JC Penney is doing an about-face. When Ron Johnson—the mastermind behind Apple’s wildly successful retail stores—took over as JC Penney’s CEO in 2011, he decided that, in an era of ubiquitous online pricing information, ”customers will not pay literally a penny more than the true value of the product.” Arguing that shoppers would prefer permanently lower prices than waiting around for sales, Johnson made his first big move by marking down the company’s merchandise by at least 40%.
To be sure, the company’s stores were struggling before Johnson came in. From 2006 to 2011, “J. C. Penney has had the worst performance among peers,” wrote Barclays Capital’s Robert S. Drbul, via the New York Times. But Johnson took the company from a period of gentle decline to downright free-fall. The company reported a 26.1% decline in comparable-store sales in the third quarter of last year, while Macy’s reported a 3.7% increase in same-store sales for the same quarter.
Now—one year after reinventing JC Penney to compete in the digital age—the company is bringing back discount sales and coupons to lure back shoppers. As Johnson explained the decision to the Associated Press, “We made changes and we learned an incredible amount. That is what’s informing our tactics as we go forward.”
So why then is the 121-year-old company backtracking? For one thing, flash sales continue to have powerful psychological effects, said Jeff Galak, a professor of marketing at Carnegie Mellon, in 2010. Short-term sales make shoppers feel lucky and exclusive, Galak told the Wall Street Journal. He added that merely setting prices with a “9” at the end (whether it’s $9.99 or $49.99) created the impression among customers that they were getting a deal. “People tend to be cognitive misers,” he said. “You don’t have time to process every single digit that comes your way, so you use the left digit.”

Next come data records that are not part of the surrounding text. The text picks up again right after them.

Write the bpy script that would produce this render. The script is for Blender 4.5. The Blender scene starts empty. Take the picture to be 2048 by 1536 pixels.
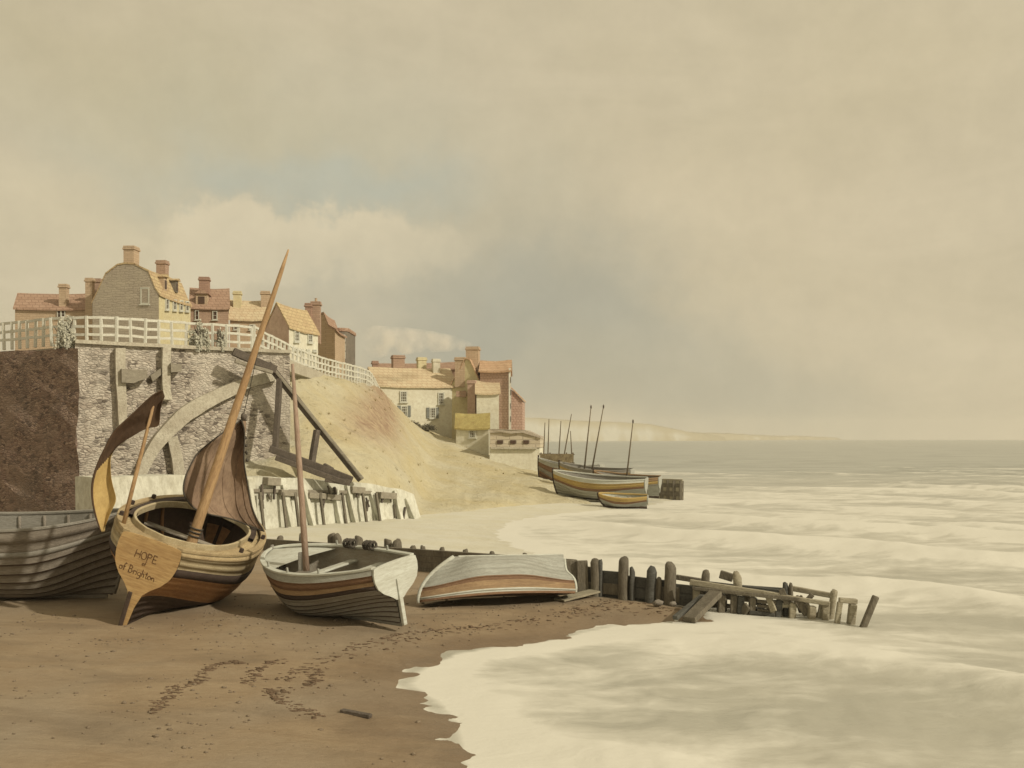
import bpy, bmesh, math, random
import numpy as np
from mathutils import Vector, Matrix
random.seed(7)
SC = bpy.context.scene
COL = SC.collection
PI = math.pi
F, CX, HY, EYE = 2000.0, 1024.0, 876.0, 4.0

def lin(r, g, b, k=1.0):
    f = lambda c: ((c / 255 + .055) / 1.055) ** 2.4 if c > 10 else c / 255 / 12.92
    return (min(1, f(r) * k), min(1, f(g) * k), min(1, f(b) * k), 1.0)

slin = lin
ILL = (1.05, .91, .69)                       # colour of the daylight here: albedo = seen colour / light
def alb(r, g, b, k=1.0):
    c = slin(r, g, b); return tuple(min(.84, c[i] * k / ILL[i]) for i in range(3)) + (1.0,)
# ------------------------------------------------------------------ camera
cam = bpy.data.cameras.new('camera'); camo = bpy.data.objects.new('camera', cam); COL.objects.link(camo)
camo.location = (0, 0, EYE); camo.rotation_euler = (PI / 2, 0, 0)
cam.sensor_width = 36; cam.lens = 36 * F / 2048
cam.shift_y = (HY - 768) / 2048
cam.clip_start = .1; cam.clip_end = 20000
SC.camera = camo
# ------------------------------------------------------------------ light
SUN_DIR = Vector((.74, -.46, .54)).normalized()           # towards the sun
sun = bpy.data.lights.new('sun', 'SUN'); suno = bpy.data.objects.new('sun', sun); COL.objects.link(suno)
sun.energy = 2.8; sun.angle = math.radians(1.5); sun.color = (1.0, .90, .72)
suno.rotation_euler = (-SUN_DIR).to_track_quat('-Z', 'Y').to_euler()
SC.view_settings.view_transform = 'Standard'; SC.view_settings.look = 'None'
SC.view_settings.exposure = .12; SC.view_settings.gamma = 1
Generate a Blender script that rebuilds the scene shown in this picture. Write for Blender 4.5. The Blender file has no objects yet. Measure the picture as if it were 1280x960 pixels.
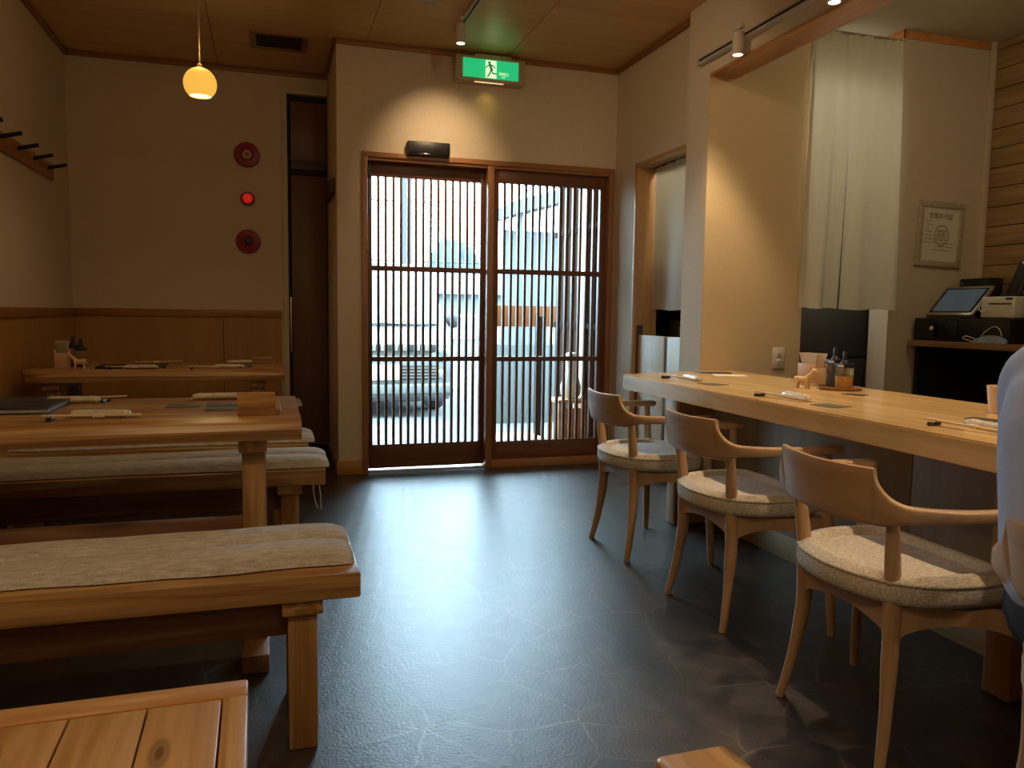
import bpy, bmesh, math, random
from mathutils import Vector, Matrix, Euler
random.seed(7)
SC = bpy.context.scene
COL = SC.collection
PI = math.pi
R = math.radians

# ------------------------------------------------------------------ camera, world, sun, exposure
cam_d = bpy.data.cameras.new('camera')
cam_d.sensor_fit = 'HORIZONTAL'; cam_d.sensor_width = 36.0
cam_d.lens = 978.57 / 1280 * 36.0
cam_d.clip_start = 0.02; cam_d.clip_end = 400
cam = bpy.data.objects.new('camera', cam_d); COL.objects.link(cam)
YAW, PIT, ROL = R(17.1438), R(-5.2137), R(0.79994)
_f = Vector((math.sin(YAW)*math.cos(PIT), math.cos(YAW)*math.cos(PIT), math.sin(PIT)))
_r = Vector((math.cos(YAW), -math.sin(YAW), 0)); _u = _r.cross(_f)
_r2 = math.cos(ROL)*_r + math.sin(ROL)*_u; _u2 = -math.sin(ROL)*_r + math.cos(ROL)*_u
m3 = Matrix((_r2, _u2, -_f)).transposed()
cam.matrix_world = Matrix.Translation((0, 0, 1.06)) @ m3.to_4x4()
SC.camera = cam

SC.view_settings.view_transform = 'Standard'
SC.view_settings.look = 'None'
SC.view_settings.exposure = 0.0
SC.view_settings.gamma = 1.0
SC.view_settings.use_curve_mapping = False
SC.cycles.max_bounces = 8
SC.cycles.diffuse_bounces = 5
SC.cycles.glossy_bounces = 4
SC.cycles.transparent_max_bounces = 12
SC.cycles.caustics_reflective = False
SC.cycles.caustics_refractive = False
SC.cycles.sample_clamp_indirect = 4.0
SC.cycles.use_denoising = True

w = bpy.data.worlds.new('sky'); SC.world = w; w.use_nodes = True
bg = w.node_tree.nodes['Background']
bg.inputs[0].default_value = (0.58, 0.80, 1.0, 1); bg.inputs[1].default_value = 26.0
sun_d = bpy.data.lights.new('sun', 'SUN'); sun_d.energy = 2.5; sun_d.angle = R(2); sun_d.color = (1, .95, .88)
sun = bpy.data.objects.new('sun', sun_d); COL.objects.link(sun)
sun.rotation_euler = (R(38), 0, R(-28))          # high, from behind the building: never enters the room
pt_d = bpy.data.lights.new('door_portal', 'AREA'); pt_d.shape = 'RECTANGLE'; pt_d.size = 1.7; pt_d.size_y = 2.0
pt_d.cycles.is_portal = True
pt = bpy.data.objects.new('door_portal', pt_d); COL.objects.link(pt)
pt.location = (1.42, 5.32, 1.0); pt.rotation_euler = (R(-90), 0, 0)

def spot(name, loc, target, watts, size, blend=.5, col=(1, .70, .40), rad=.02):
    d = bpy.data.lights.new(name, 'SPOT'); d.energy = watts; d.spot_size = R(size); d.spot_blend = blend
    d.color = col; d.shadow_soft_size = rad
    o = bpy.data.objects.new(name, d); COL.objects.link(o); o.location = loc
    o.rotation_euler = (Vector(target)-Vector(loc)).to_track_quat('-Z', 'Y').to_euler()
    return o
def point(name, loc, watts, col=(1, .70, .40), rad=.06):
    d = bpy.data.lights.new(name, 'POINT'); d.energy = watts; d.color = col; d.shadow_soft_size = rad
    o = bpy.data.objects.new(name, d); COL.objects.link(o); o.location = loc
    return o

# ------------------------------------------------------------------ materials
def _mat(name):
    m = bpy.data.materials.new(name); m.use_nodes = True
    nt = m.node_tree; p = nt.nodes['Principled BSDF']
    return m, nt, p
def nd(nt, t, **kw):
    n = nt.nodes.new(t)
    for k, v in kw.items():
        if k in n.inputs: n.inputs[k].default_value = v
        else: setattr(n, k, v)
    return n
def c4(c): return (c[0], c[1], c[2], 1)
def ramp(nt, stops):
    r = nt.nodes.new('ShaderNodeValToRGB'); e = r.color_ramp.elements
    e[0].position, e[0].color = stops[0][0], c4(stops[0][1])
    e[1].position, e[1].color = stops[-1][0], c4(stops[-1][1])
    for p_, c_ in stops[1:-1]:
        x = e.new(p_); x.color = c4(c_)
    return r
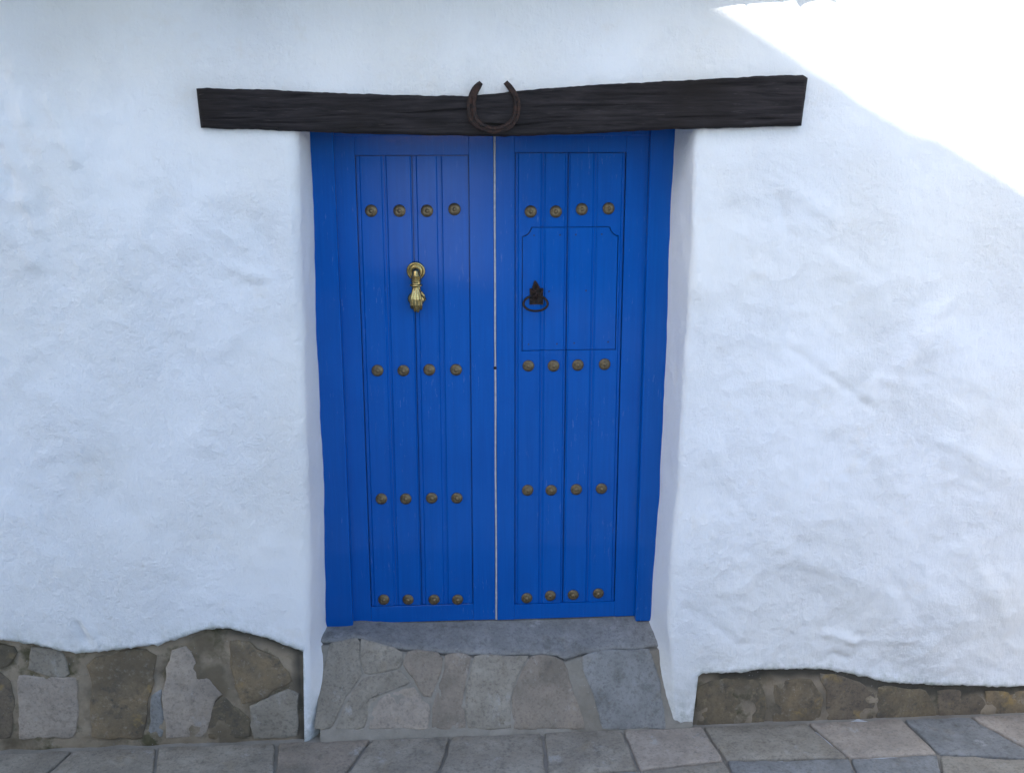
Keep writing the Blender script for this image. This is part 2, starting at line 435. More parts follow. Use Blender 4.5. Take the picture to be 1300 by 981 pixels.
    # the broken lower edge returns into the wall
    prev = None
    for ci in range(len(cols)):
        if cols[ci][0] == 'M': prev = None; continue
        v = idx[ci, 0]
        if cols[ci][0] in 'LR' or (cols[ci][0] == 'l' and lbot[cols[ci][1]] < PLX_L + .006):
            x, y, z = verts[v]; verts.append((x, y + .06, z + .004)); moss.append(moss[v]); reflected_glow.append(0)
            nv = len(verts) - 1
            if prev: faces.append([v, prev[0], prev[1], nv])
            prev = (v, nv)
        else: prev = None
    me = bpy.data.meshes.new('plaster'); me.from_pydata(verts, [], faces)
    for nm, dat in (('moss', moss), ('reflected_glow', reflected_glow)):
        me.attributes.new(nm, 'FLOAT', 'POINT').data.foreach_set('value', dat)
    me.polygons.foreach_set('use_smooth', [True] * len(me.polygons)); me.update()
    return link('plaster', me, PLASTER, parent)

def sheet(name, fn, nu, nv, mat, parent, darkening=None):
    verts = [tuple(fn(i / nu, j / nv)) for j in range(nv + 1) for i in range(nu + 1)]
    faces = [(j * (nu + 1) + i, j * (nu + 1) + i + 1, (j + 1) * (nu + 1) + i + 1, (j + 1) * (nu + 1) + i) for j in range(nv) for i in range(nu)]
    me = bpy.data.meshes.new(name); me.from_pydata(verts, [], faces)
    if darkening: me.attributes.new('darkening', 'FLOAT', 'POINT').data.foreach_set('value', [darkening(*v) for v in verts])
    me.polygons.foreach_set('use_smooth', [True] * len(me.polygons)); me.update()
    return link(name, me, mat, parent, (0, 0, 0))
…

Then there’s the bargain-structuring—something the old JC Penney used to do a lot. Dan Ariely, a behavioral economist who studies consumer decision-making, has documented how conditional coupons (pdf)—for example, “buy one, get one free”—prompt shoppers to unconsciously set concrete shopping goals close to or just above the stated conditions.
That suggests that shopper mentality is unlikely to have changed all that much. And that’s good news for the department store. Whether the brand still has enough of its old reputation to win them back, though—that’s the question that will fill the sidebars of marketing textbooks for a while to come.